A Breath in Time

Within the salt-encrusted lakes of time,

Are secret bubbles formed by primal cast;

We excavate these drops from faded brine,

To understand the structure of your past.

They ratify and filter our forecast

That Gaia’s breath was once a weakened wheeze,

Devoid of life and luscious chloroplast.

By reading samples from an ancient breeze,

We understand how life might look on cosmic seas.

The Sibley Peninsula in Ontario, Canada where the sample was retrieved from (Photo Credit: P199, via Wikimedia Commons).

This is a Spenserian stanza, inspired by recent research which has used samples from a 1.4-billion-year-old lake deposit to provide evidence of what the Earth’s atmosphere and biosphere were like in the ancient past.

It has been suggested that the atmosphere of our ancient Earth was vastly different to what it looks like today, with oxygen levels in the air a tiny fraction of what they are today because of a less active biosphere and therefore lower primary production (the rate at which plants can convert light or chemical energy into organic matter, a side-product of which is oxygen).
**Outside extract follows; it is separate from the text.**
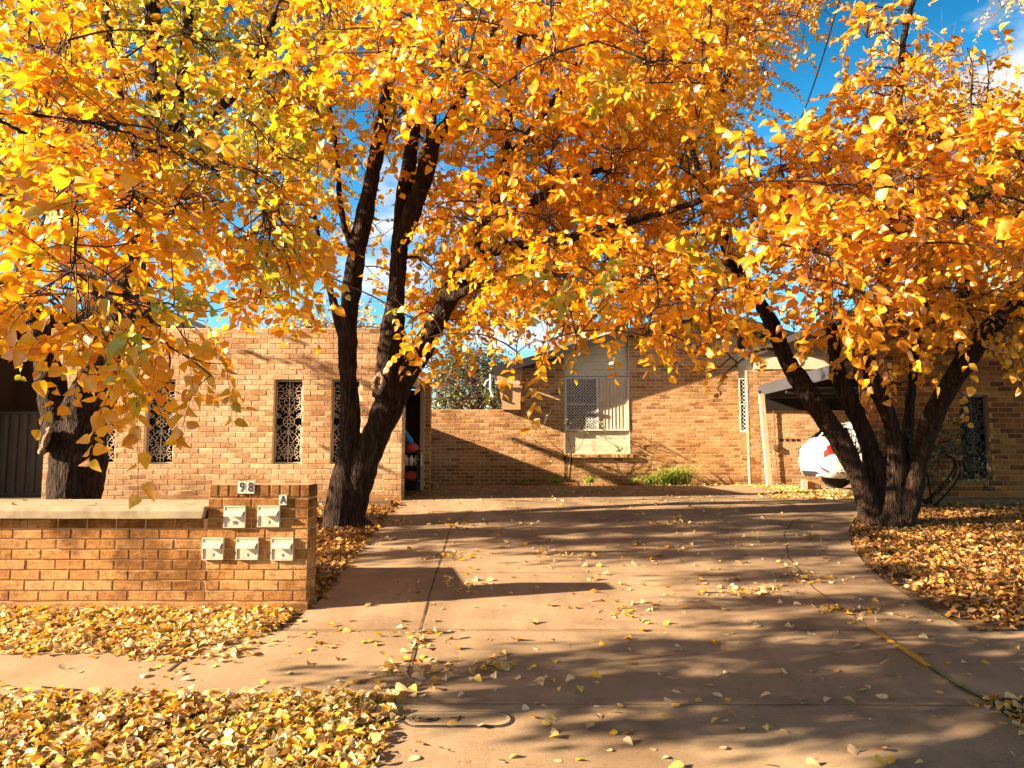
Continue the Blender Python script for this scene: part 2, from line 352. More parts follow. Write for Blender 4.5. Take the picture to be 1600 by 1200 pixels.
PY0, PY1 = 4.47, 5.66
dl = [(G(570, 1199)[0]-.25, 2.2)] + [G(586, 1199), G(606, 1130), G(624, 1072)]; dl[-1] = (dl[-1][0], PY0)
dr = [(2.72, 2.2), (2.72, 3.8)] + PX([(1620, 1165), (1545, 1097)]); dr[-1] = (dr[-1][0], PY0)
drv_left_low, drv_right_low = dl, dr
sheet('driveway_apron', dl, dr, .010, M['concrete'], 'concrete driveway crossing between the road and the footpath')
sheet('footpath', [(-30, PY0), (-30, PY1)], [(30, PY0), (30, PY1)], .008, M['path'], 'concrete footpath crossing in front of the low wall')
UL = [(-1.66, PY1), (-1.66, 6.22), (-1.62, 6.5)] + PX([(520, 915), (545, 880), (575, 843), (600, 812), (622, 792)]) + [(-1.80, 11.9), (-1.80, 18.45)]
UR = [(3.36, PY1)] + PX([(1490, 979), (1440, 948), (1380, 908), (1348, 878), (1330, 852), (1326, 830), (1334, 812), (1350, 798)]) 
UR[1] = (3.40, PY1+.02); UR = UR + [(6.2, 12.0), (11, 12.5), (11, 18.45)]
UR = sorted(UR, key=lambda p: p[1])
sheet('driveway', UL, UR, .010, M['concrete'], 'wide concrete driveway rising to the court between the units', nx=2)
def strip_line(name, pts, w, lift, mat, label, kind='structure', wob=0, cat=None):
    dense = []
    for a, c in zip(pts, pts[1:]):
        n = max(2, int(math.dist(a, c)/.1))
        for i in range(n): dense.append((a[0]+(c[0]-a[0])*i/n, a[1]+(c[1]-a[1])*i/n))
    dense.append(pts[-1]); vs = []
    for i, p in enumerate(dense):
        q = dense[min(i+1, len(dense)-1)]; o = dense[max(i-1, 0)]
        dx, dy = q[0]-o[0], q[1]-o[1]; L = math.hypot(dx, dy) or 1
        ww = w*(1+random.uniform(-wob, wob)); j = random.uniform(-wob, wob)*w*.4
        for sg in (-1, 1):
            x = p[0]-dy/L*(sg*ww/2+j); y = p[1]+dx/L*(sg*ww/2+j); vs.append((x, y, gz(y)+lift))
    b = MB(); b.add(vs, [(2*i, 2*i+1, 2*i+3, 2*i+2) for i in range(len(dense)-1)])
    return tag(b.build(name, mat), label, cat, kind=kind)
JL = 'thin dark joint line in the concrete driveway'
strip_line('concrete_joint', PX([(738, 800), (705, 822), (688, 875), (670, 935), (652, 1000), (635, 1062)]), .011, .0145, M['joint'], JL, wob=.5)
strip_line('concrete_joint', PX([(1290, 797), (1240, 815), (1225, 835), (1232, 872), (1272, 922), (1355, 980)]), .009, .0145, M['joint'], JL, wob=.5)
strip_line('concrete_joint', PX([(1445, 1041), (1500, 1078), (1540, 1098)]), .02, .0145, M['joint'], JL, wob=.5)
strip_line('concrete_joint', [(-1.66, PY1+.02), (3.4, PY1+.02)], .005, .0147, M['joint'], JL, wob=.5)
strip_line('concrete_joint', [(-.65, PY0-.09), (2.72, PY0-.11)], .005, .0147, M['joint'], JL, wob=.5)
strip_line('concrete_joint', [(-1.35, 7.4), (3.3, 7.35)], .006, .0147, M['joint'], JL, wob=.5)
strip_line('concrete_joint', [(-1.55, 9.0), (4.0, 8.95)], .006, .0147, M['joint'], JL, wob=.5)
strip_line('concrete_joint', PX([(700, 850), (1230, 850)]), .006, .0149, M['joint'], JL, wob=.5)
strip_line('concrete_joint', PX([(345, 985), (262, 1052)]), .014, .0125, M['joint'], JL, wob=.5)
strip_line('concrete_joint', PX([(-180, 985), (-350, 1052)]), .014, .0125, M['joint'], JL, wob=.5)
tag(strip_line('yellow_line', PX([(1357, 982), (1385, 1000), (1415, 1020), (1452, 1046)]), .055, .019, M['yellow_paint'], 'worn yellow painted line along the right driveway joint', wob=.35, cat='painted line'), kind='thing')

# beds
sheet('grass_strip', [(-30, 2.2), (-30, PY0)], drv_left_low, .002, M['grass_soil'], 'nature strip of thin grass on the left of the driveway')
sheet('leaf_bed', [(-30, PY1), (-30, 6.2)], [(-1.66, PY1), (-1.66, 6.2)], .004, M['soil'], 'narrow strip of soil between footpath and low wall')
sheet('garden_bed', [(-30, 6.45), (-30, 12.1)], [(p[0], p[1]) for p in UL[2:-1]], .002, M['soil'], 'garden bed behind the low wall')
sheet('garden_bed', UR[1:-2]+[(6.2, 12.0)] if False else [p for p in UR if p[1] < 12.1], [(30, PY1), (30, 12.0)], .002, M['soil'], 'garden bed around the right tree')
sheet('grass_strip', drv_right_low, [(30, 2.2), (30, PY0)], .002, M['grass_soil'], 'nature strip on the right of the driveway')

# ---------------------------------------------------------------- bricks
BW, BH, JT = .230, .076, .010
class Wall:
    """a brick wall panel: mortar core with reveals plus single chamfered bricks standing proud of it"""
    def __init__(s): s.b = MB()
    def core(s, P, u, n, L, z0, z1, th, holes=(), bot=True):
        P = np.array(P, float); u = np.array(u, float); n = np.array(n, float)
        us = sorted({0, L, *[h[0] for h in holes], *[h[1] for h in holes]}); zs = sorted({z0, z1, *[h[2] for h in holes], *[h[3] for h in holes]})
        def solid(i, j):
            if i < 0 or j < 0 or i >= len(us)-1 or j >= len(zs)-1: return False
            uc = (us[i]+us[i+1])/2; zc = (zs[j]+zs[j+1])/2
            return not any(h[0] < uc < h[1] and h[2] < zc < h[3] for h in holes)
        Z = np.array([0, 0, 1.])
        def q(*pts): s.b.add([P+u*a+n*d+Z*z for a, d, z in pts], [(0, 1, 2, 3)], 1)
        for i in range(len(us)-1):
            for j in range(len(zs)-1):
                if not solid(i, j): continue
                a, c, e, f = us[i], us[i+1], zs[j], zs[j+1]
                q((a, 0, e), (c, 0, e), (c, 0, f), (a, 0, f)); q((c, -th, e), (a, -th, e), (a, -th, f), (c, -th, f))
                if not solid(i-1, j): q((a, -th, e), (a, 0, e), (a, 0, f), (a, -th, f))
                if not solid(i+1, j): q((c, 0, e), (c, -th, e), (c, -th, f), (c, 0, f))
                if not solid(i, j+1): q((a, 0, f), (c, 0, f), (c, -th, f), (a, -th, f))
                if not solid(i, j-1): q((a, -th, e), (c, -th, e), (c, 0, e), (a, 0, e))
    def one(s, P, u, n, u0, u1, z0, z1, pr, cham=.004, tilt=True):
        Z = np.array([0, 0, 1.]); k = pr+random.uniform(-.0022, .0022)
        t1, t2 = (random.uniform(-.0015, .0015), random.uniform(-.0015, .0015)) if tilt else (0, 0)
        vs = []
        for (ins, d) in ((0, -.004), (0, k-cham), (cham, k)):
            for a, z, sg in ((u0+ins, z0+ins, -1), (u1-ins, z0+ins, 1), (u1-ins, z1-ins, 1), (u0+ins, z1-ins, -1)):
                dd = d+(t1*sg+t2*(1 if z > (z0+z1)/2 else -1) if d > 0 else 0)
                vs.append(P+u*a+n*dd+Z*z)
        fs = [(8, 9, 10, 11)]
        for r_ in (0, 4):
            for i in range(4): fs.append((r_+i, r_+(i+1) % 4, r_+4+(i+1) % 4, r_+4+i))
        s.b.add(vs, fs, 0)
    def bricks(s, P, u, n, L, z0, z1, holes=(), pr=.007, phase=0, off=0, jit=.003):
        P = np.array(P, float); u = np.array(u, float); n = np.array(n, float)
        nrow = int(round((z1-z0)/(BH+JT))); ch = (z1-z0)/nrow
        for r_ in range(nrow):
            za = z0+r_*ch+JT/2; zb = za+ch-JT; zc = (za+zb)/2
            segs = [(0-off, L+off)]
            for h in holes:
                if h[2]-.03 < zc < h[3]+.03:
                    ns = []
                    for a, c in segs:
                        if h[1] <= a or h[0] >= c: ns.append((a, c))
                        else:
                            if h[0] > a: ns.append((a, h[0]))
                            if h[1] < c: ns.append((h[1], c))
                    segs = ns
            st = -((r_+phase) % 2)*(BW+JT)/2
            for a, c in segs:
                x = st-(BW+JT)
                while x < c:
                    p, q = max(x, a), min(x+BW, c)
                    if q-p > .035:
                        dz = random.uniform(-.0015, .0015)
                        s.one(P, u, n, p+(random.uniform(0, jit) if p > a else 0), q-(random.uniform(0, jit) if q < c else 0), za+dz, zb+dz, pr)
                    x += BW+JT
    def build(s, name, mats, parent): return s.b.build(name, mats, parent)
ux, uy, nf, nb_, nr, nl = (1, 0, 0), (0, 1, 0), (0, -1, 0), (0, 1, 0), (1, 0, 0), (-1, 0, 0)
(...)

However, until now direct evidence for this has been missing.

Researchers in this study were able to successfully analyse oxygen samples that had been trapped in a 1.4 billion-year-old evaporative lake deposit from Ontario, and in doing so they were able to prove that oxygen concentrations during this time period were indeed only a fraction of what they are today. As well as confirming that primary production 1.4 billion years ago was much less than it is today, this research also provides clues as to what we might find on exoplanets that are at earlier stages in their development than our current Earth system.